Clemens Gütermann, directeur de l’entreprise de cigares Villiger, confirme que la charge administrative est colossale. Pour évaluer l’empreinte carbone, il doit prendre en compte la consommation d’énergie, l’isolation des bâtiments, et la part d’énergie renouvelable utilisée. Pour lui, il est évident que « les lois parfois contradictoires nuisent à notre compétitivité ».

Les entreprises partagent une frustration commune face à la bureaucratie en matière de durabilité. Une étude récente d’Economiesuisse a révélé que cette bureaucratie est perçue comme un risque économique majeur. Pour 53 % des entreprises, le rapport de durabilité s’étend sur environ 30 pages, les grandes entreprises étant les plus touchées. Contrairement à l’UE, qui impose des exigences détaillées, la réglementation suisse est plus générale, mais son impact sur les PME est souvent sous-estimé.

1,5 million de pages de rapports de durabilité

Des milliers de travailleurs en Suisse sont mobilisés par ces obligations de reporting. En moyenne, le rapport de durabilité des grandes entreprises du SMI compte 108 pages, tandis que celui des petites entreprises du SPI atteint 62 pages.

« La réglementation entrave les progrès qu’elle vise à encourager », affirme Alexander Keberle, responsable de l’énergie, des infrastructures et de l’environnement chez Economiesuisse. Au lieu de se concentrer sur la paperasse, il plaide pour que les ressources soient investies dans des innovations et des projets environnementaux concrets.

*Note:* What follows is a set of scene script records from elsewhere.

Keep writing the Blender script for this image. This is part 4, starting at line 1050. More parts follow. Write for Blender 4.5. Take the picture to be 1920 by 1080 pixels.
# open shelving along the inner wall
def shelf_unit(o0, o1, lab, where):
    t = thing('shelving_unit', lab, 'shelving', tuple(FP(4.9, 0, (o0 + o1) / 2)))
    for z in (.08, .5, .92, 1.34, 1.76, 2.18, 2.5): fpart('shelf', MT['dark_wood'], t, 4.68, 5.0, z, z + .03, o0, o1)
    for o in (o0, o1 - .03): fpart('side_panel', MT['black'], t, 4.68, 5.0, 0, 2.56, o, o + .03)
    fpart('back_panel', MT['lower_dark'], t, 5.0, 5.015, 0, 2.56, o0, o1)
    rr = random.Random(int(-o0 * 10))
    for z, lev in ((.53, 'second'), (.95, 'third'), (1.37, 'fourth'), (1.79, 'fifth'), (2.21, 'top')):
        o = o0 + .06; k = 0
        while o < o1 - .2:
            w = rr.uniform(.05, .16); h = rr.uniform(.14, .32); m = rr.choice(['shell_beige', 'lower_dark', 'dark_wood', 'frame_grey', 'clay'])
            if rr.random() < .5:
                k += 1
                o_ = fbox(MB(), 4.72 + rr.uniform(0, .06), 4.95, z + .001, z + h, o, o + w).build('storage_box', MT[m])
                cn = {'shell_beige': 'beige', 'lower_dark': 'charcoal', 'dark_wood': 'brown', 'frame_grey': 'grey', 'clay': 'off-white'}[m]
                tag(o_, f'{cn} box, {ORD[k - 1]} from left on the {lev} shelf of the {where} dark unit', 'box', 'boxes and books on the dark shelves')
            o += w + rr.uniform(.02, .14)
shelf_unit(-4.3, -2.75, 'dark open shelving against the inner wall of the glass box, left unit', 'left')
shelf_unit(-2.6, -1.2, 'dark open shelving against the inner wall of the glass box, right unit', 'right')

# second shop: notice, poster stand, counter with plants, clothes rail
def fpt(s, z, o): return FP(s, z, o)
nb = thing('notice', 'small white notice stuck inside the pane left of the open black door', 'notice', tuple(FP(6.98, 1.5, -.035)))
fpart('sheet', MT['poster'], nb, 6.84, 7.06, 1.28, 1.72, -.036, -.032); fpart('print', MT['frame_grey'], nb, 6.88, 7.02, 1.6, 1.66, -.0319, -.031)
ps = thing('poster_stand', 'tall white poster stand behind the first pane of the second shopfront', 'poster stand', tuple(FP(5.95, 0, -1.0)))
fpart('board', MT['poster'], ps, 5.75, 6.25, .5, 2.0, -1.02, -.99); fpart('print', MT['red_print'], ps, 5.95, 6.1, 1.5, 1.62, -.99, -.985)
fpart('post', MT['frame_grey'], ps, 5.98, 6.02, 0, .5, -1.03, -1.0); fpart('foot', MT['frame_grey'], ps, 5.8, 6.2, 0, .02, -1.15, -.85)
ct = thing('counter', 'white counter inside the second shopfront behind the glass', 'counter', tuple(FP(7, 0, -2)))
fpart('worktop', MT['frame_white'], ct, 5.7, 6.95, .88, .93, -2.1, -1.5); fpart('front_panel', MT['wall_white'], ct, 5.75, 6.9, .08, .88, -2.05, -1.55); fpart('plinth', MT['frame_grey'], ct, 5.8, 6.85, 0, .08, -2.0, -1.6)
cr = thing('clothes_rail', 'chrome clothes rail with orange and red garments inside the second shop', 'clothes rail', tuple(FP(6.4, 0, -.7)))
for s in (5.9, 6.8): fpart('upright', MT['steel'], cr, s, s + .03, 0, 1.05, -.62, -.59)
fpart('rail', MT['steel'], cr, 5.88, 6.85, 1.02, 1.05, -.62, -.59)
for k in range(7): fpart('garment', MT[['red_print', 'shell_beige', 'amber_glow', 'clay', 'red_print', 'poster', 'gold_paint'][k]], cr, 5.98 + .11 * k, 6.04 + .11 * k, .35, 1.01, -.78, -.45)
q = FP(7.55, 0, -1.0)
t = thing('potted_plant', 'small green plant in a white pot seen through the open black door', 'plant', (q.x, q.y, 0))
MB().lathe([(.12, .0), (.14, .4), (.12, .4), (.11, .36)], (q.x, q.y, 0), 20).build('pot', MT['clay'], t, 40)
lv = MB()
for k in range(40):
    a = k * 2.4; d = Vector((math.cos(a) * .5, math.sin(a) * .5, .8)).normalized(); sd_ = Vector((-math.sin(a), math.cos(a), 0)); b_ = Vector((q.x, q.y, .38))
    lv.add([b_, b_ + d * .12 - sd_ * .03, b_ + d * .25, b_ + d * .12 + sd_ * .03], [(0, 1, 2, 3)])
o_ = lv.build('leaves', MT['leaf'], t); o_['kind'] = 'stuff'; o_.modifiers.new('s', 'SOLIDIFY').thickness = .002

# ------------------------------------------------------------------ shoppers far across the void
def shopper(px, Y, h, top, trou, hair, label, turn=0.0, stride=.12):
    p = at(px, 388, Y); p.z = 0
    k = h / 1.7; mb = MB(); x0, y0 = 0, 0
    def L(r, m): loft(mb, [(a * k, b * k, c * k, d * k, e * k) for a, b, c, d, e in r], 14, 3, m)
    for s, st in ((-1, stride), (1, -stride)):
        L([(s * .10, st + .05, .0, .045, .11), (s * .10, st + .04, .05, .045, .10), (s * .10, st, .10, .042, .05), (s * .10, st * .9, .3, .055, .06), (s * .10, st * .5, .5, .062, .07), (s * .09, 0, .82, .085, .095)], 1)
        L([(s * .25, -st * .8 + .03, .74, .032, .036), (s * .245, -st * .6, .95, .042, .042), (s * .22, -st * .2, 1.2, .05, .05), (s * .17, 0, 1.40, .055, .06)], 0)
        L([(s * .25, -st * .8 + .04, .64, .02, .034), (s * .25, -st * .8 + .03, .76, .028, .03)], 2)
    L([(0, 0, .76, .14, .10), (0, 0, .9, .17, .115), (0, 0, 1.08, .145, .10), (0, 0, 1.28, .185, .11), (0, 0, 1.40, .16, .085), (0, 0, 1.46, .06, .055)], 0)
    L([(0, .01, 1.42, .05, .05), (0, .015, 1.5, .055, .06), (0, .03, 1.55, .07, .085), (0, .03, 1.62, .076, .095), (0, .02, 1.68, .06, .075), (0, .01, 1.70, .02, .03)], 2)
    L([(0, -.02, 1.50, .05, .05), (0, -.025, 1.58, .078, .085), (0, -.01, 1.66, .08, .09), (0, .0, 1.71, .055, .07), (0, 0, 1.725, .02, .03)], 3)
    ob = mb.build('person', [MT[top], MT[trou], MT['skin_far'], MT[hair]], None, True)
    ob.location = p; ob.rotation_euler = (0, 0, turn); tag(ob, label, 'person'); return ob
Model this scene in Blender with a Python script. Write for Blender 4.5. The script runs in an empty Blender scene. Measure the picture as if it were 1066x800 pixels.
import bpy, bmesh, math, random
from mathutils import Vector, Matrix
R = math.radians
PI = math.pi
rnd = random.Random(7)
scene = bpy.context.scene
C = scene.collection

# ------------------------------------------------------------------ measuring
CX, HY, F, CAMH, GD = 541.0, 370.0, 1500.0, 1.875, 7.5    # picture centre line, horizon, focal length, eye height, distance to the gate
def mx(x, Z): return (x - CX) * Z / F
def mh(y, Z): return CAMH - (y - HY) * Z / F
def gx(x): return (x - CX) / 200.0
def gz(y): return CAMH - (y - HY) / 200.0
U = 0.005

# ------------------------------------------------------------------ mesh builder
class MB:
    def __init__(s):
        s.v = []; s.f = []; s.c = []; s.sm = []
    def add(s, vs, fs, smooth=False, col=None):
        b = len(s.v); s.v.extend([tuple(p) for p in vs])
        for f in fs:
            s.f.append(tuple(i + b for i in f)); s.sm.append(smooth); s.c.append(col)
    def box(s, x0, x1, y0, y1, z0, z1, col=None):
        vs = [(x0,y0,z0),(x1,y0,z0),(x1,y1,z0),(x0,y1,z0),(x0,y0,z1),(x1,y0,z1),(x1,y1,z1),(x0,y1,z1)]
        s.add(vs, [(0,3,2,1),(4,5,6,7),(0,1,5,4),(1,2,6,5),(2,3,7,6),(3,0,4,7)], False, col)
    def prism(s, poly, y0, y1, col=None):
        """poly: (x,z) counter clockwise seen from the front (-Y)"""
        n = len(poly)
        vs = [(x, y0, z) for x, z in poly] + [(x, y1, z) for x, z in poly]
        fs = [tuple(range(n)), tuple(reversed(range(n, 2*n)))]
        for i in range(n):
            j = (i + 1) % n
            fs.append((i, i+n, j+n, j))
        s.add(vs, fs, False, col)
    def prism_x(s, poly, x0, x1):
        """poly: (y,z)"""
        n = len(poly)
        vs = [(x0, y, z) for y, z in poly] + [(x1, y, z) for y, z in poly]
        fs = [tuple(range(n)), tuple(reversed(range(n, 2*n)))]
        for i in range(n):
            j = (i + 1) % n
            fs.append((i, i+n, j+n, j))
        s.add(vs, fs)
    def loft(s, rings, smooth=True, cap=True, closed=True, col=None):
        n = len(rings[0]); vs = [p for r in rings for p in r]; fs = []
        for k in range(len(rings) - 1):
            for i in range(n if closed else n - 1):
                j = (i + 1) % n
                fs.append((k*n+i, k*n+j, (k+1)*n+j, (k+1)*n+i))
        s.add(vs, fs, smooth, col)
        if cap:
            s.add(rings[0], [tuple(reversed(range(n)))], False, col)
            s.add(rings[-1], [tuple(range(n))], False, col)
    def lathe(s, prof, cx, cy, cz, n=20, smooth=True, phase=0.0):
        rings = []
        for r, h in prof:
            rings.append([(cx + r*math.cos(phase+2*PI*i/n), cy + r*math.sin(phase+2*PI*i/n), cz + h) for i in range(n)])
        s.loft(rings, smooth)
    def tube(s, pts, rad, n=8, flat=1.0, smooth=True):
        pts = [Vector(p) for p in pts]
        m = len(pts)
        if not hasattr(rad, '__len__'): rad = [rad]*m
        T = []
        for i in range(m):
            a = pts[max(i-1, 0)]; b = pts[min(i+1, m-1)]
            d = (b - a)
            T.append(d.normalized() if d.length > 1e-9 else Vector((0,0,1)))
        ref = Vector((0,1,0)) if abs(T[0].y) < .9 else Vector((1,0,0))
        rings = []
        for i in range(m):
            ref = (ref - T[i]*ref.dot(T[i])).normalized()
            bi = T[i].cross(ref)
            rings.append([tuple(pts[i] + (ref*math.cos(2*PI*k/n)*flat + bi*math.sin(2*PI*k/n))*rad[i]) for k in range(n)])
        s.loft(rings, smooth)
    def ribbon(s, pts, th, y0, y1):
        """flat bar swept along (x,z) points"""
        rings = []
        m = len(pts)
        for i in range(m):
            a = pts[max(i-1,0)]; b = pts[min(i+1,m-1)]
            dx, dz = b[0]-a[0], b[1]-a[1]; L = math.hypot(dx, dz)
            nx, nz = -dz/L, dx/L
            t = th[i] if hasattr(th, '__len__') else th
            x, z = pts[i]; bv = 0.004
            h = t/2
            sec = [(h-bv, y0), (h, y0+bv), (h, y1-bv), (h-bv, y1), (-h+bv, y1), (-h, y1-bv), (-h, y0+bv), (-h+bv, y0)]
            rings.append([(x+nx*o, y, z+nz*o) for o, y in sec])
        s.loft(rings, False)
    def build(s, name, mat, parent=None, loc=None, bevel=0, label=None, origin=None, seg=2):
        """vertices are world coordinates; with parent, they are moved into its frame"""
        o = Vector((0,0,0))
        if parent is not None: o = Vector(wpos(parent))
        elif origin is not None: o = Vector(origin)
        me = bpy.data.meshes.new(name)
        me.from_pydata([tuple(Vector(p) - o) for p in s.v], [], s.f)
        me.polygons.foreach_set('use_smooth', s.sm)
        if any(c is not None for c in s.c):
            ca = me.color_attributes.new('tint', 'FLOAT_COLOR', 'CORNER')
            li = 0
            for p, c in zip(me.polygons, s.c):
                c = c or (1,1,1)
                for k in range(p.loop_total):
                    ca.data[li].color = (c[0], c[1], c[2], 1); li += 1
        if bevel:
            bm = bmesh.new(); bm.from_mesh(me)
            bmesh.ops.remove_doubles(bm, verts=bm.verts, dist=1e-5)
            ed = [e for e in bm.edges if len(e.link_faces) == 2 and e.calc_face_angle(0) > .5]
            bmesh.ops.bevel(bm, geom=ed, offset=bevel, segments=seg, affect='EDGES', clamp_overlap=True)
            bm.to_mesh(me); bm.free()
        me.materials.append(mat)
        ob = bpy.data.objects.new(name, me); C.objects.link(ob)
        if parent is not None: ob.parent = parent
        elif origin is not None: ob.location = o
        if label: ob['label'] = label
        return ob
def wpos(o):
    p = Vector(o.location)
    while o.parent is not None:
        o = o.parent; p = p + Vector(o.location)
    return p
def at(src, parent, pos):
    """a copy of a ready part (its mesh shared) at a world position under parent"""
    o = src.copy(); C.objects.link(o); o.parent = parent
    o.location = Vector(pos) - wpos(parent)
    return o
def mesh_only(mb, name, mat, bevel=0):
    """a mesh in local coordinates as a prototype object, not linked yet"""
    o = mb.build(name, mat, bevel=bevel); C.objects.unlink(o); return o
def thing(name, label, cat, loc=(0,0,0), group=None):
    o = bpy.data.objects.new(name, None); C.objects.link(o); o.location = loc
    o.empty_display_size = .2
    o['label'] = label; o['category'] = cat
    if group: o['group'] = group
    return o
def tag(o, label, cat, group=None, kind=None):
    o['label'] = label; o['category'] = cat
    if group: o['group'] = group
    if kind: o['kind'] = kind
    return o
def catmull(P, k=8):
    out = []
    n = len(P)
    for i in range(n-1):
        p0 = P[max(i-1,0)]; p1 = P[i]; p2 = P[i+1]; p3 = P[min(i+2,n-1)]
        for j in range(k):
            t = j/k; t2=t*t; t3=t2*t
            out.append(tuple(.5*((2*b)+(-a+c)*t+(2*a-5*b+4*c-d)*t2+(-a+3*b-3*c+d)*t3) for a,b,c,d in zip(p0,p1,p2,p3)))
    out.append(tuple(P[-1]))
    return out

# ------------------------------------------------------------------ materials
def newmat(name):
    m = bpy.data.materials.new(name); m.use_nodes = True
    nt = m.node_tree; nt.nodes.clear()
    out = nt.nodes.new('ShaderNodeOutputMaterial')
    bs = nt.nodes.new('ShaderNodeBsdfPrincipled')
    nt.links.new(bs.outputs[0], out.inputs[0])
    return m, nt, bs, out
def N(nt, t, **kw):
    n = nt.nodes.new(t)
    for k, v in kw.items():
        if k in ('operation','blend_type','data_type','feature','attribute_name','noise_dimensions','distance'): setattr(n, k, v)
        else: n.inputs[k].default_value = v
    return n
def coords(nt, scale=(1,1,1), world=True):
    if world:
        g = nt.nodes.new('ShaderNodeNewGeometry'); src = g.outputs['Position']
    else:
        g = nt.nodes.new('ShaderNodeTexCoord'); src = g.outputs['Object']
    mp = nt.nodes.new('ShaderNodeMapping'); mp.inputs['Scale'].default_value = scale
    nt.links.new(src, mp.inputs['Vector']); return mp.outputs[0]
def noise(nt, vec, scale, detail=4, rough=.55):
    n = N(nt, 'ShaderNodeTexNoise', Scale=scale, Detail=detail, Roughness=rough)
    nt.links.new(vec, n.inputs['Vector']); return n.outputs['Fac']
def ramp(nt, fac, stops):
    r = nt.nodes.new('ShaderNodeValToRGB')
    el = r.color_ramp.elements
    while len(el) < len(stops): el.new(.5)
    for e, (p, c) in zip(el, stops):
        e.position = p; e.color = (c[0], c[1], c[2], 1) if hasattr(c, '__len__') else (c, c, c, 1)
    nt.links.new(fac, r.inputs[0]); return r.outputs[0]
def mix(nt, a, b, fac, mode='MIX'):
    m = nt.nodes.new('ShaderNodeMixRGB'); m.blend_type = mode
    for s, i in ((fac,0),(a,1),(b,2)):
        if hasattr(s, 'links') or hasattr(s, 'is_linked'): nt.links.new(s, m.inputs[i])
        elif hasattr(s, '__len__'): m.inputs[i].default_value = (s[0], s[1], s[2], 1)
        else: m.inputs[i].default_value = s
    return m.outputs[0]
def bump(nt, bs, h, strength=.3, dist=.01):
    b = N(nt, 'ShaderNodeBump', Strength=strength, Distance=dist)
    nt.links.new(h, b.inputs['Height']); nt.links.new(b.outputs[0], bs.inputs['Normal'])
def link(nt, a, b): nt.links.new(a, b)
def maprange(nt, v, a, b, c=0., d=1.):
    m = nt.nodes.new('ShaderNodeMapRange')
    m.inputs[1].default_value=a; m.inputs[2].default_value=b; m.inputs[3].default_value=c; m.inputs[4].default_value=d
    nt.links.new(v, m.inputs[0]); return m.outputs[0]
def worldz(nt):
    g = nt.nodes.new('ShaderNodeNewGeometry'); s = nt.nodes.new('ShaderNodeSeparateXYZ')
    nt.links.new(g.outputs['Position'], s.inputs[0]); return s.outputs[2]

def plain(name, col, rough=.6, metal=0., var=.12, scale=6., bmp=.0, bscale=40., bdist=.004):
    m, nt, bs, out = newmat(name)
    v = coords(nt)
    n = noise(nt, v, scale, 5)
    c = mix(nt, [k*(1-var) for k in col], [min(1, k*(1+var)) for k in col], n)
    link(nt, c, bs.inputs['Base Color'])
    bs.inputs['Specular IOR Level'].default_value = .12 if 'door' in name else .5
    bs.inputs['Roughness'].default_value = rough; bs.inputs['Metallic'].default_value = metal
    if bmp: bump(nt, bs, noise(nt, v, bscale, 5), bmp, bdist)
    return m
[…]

Ce malaise, selon lui, découle de l’incapacité de la politique à établir des mesures claires, entraînant une multiplication des obligations de reporting qui donnent l’illusion d’une action.

La Suisse est-elle donc prise au piège d’un réseau réglementaire complexe ? Michele Salvi d’Avenir Suisse avertit que « nous pourrions sombrer dans un océan de réglementations ». Il est souvent plus simple pour une entreprise de produire des rapports sur papier glacé que de s’acquitter d’une taxe sur le carbone, par exemple.

Cette situation est préoccupante, d’autant plus que les exigences pourraient encore augmenter. Les partisans de l’initiative sur la responsabilité des entreprises ont récemment relancé leurs revendications, visant à aligner la Suisse sur l’UE.

Ce mouvement coïncide avec le retour de l’UE sur certaines de ses ambitions. En mai 2024, l’UE avait annoncé une directive renforcée sur la protection de l’environnement et les droits de l’homme, mais les responsables de Bruxelles réalisent maintenant qu’ils ont peut-être trop exigé des entreprises.

Ursula von der Leyen semble envisager un assouplissement des exigences. Les efforts des entreprises en matière de reporting de durabilité pourraient être réduits de 25 %.

Un mal nécessaire ?

Cependant, toutes les critiques sur le reporting de durabilité ne sont pas unanimes. Damian Oettli du WWF Suisse souligne qu’il ne suffit pas de se concentrer sur la paperasse. Il s’agit d’une véritable analyse de l’empreinte écologique. Les entreprises doivent comprendre leur impact, établir des mesures pertinentes, et les mettre en œuvre efficacement.